>>The one advantage that fibre channel currently gives SANs over NAS is performance. Because fibre channel is dedicated to storage, it currently offers higher speed than an NAS on an Ethernet network - since there are various other types of traffic on the network.
>Because NTAP's NAS architecture is FC based and in any case the ethernet network is not burdened by disk I/O...What is this guy thinking?
thanks for missing me, DS. but given my post, perhaps i should've stayed away a wee bit longer ... <vbg>
i'll concede that the piece is dumbed down, hence, my "plain language." for example, no mention of scalability, homo- (there's that word again!) or heterogeneity, or even cost.
>An NAS appliance is not tied to a server like SANs are because it acts like a server itself - as an appliance linked to a network by an Ethernet card.
perhaps the author was out the day they taught latin. a la the PSIX comma faux pas, that dash (-) should've been a for example (e.g.).

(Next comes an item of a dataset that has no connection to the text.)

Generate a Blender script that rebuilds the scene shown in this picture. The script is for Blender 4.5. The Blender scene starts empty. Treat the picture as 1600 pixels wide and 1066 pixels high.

re: FC, i believe the author meant that it's storage-dedicated not network attached storage-based. then again, it could be my jet lag.
re: GE, i think the issue here is LAN traffic vice I/O. a quote i read the other day: "Network people learned a long time ago that 100BaseT in theory offers about 12-Mbyte-per-second throughput. But with overhead, you really only see 6 to 8 Mbytes."